A distinct difference remains between Wal-Mart and Target (often pronounced Targé), with its new Proenza Schouler fashion line, or even Costco, with its Barolo wines and plasma-screen TVs—both of which have yet to open in Manhattan proper but are in the Bronx and Brooklyn. Home Depot underwent a major makeover before it moved in circa 2004, abandoning its signature orange box for two 19th-century storefronts in the Flatiron District. And then there’s Kmart, which opened shop here back in the 1990s—a decade ago that might as well be a century—and remains the city’s dirty, little secret.

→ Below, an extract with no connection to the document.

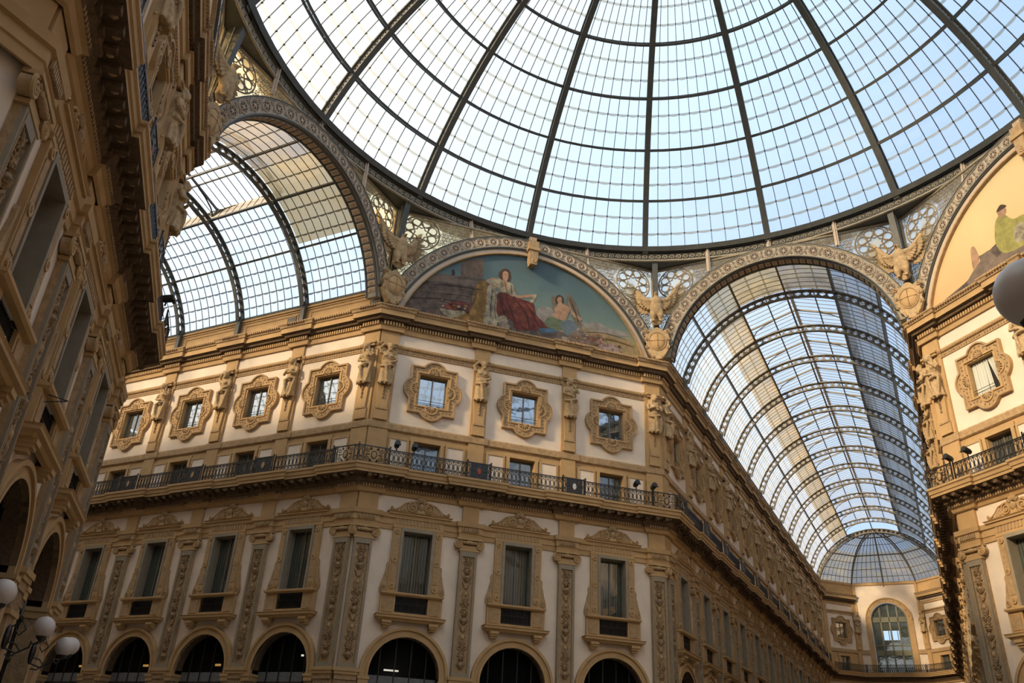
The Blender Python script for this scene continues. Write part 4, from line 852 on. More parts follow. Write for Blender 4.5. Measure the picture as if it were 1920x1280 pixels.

In a recent article, The New York Times reported that Manhattan’s 35,000 or so white, non-Hispanic toddlers are being raised by parents whose median income was $284,208 a year in 2005. These families represent a growing segment of the local population who don’t exactly fall into Wal-Mart’s target audience. In fact, the retailer’s target audience no doubt works for these wealthy families in some capacity or another, and why should those who work here also be able to shop here?
When I questioned Reverend Billy of the Church of Stop Shopping about the Wal-Mart change of heart, he remarked, “Twenty-eight-year-old stockbrokers imitating beatniks is not New York, that’s as much not New York as Wal-Mart coming in.” But if you look around, it seems that’s exactly what New York is, or is quickly becoming. On the one hand, the fauxbos say they’re anti-Wal-Mart because they’re pro-Mom and Pop stores, pro-union and pro-healthcare (other than Wal-Mart, who isn’t?). But the truth is, even if Wal-Mart had a moral makeover, fauxbos would never set foot inside for fear of feeling cheapened (despite their $240 jeans) due to the belief that a high price reflects high quality—though it’s not clear if that equation applies to the item or the consumer.
Then there are what Rev. Billy refers to as “The Doctoroffs”—after Deputy Mayor Dan—an equally gentrifying force in the city that, in some ways, is even more dangerous than the fauxbos. The Doctoroffs face an internal conflict when it comes to these big box stores. As consumers, their values don’t abide by Wal-Mart—they’d rather frequent Bloomingdales and Whole Foods—but as investors, Wal-Mart proves too big a temptation. Of course the Doctoroffs can only afford to shop at those high-end stores if they invest successfully, so in the end, the Wal-Marts of the world are usually triumphant.
But even if the no-good chain did make itself comfortable here in NYC, fears that it would turn the city into a welfare state are likely unjustified. Unlike small-town job markets, our economy is not dependent on Wal-Mart employees and others of similar income level, so while they might suffer, it’s not clear that the city as a whole would. That leaves one very real fear: Wal-Mart is bad for business, the city’s business, because the city has a reputation to maintain.
It’s likely that the people who would patronize Wal-Mart are the same people who would seek employment there (after all, they wouldn’t be paid enough to afford to shop elsewhere). But as Bloomberg hinted when he called Manhattan a “luxury product,” this is not the local population being showcased here in the new New York City—it’s the one being pushed out by gentrification. In fact, the folks who want to work and/or shop at Wal-Mart will have easy access to it in a few years—by then, they’ll be living in the burbs.
Unless, of course, you believe against all odds, as Rev. Billy does: “The fact that we’ve been able to keep them [Wal-Mart] out of the five boroughs for this long says we’re still New York, and we’re going to stay New York—it says it to Wal-Mart and to the yuppies at the same time.”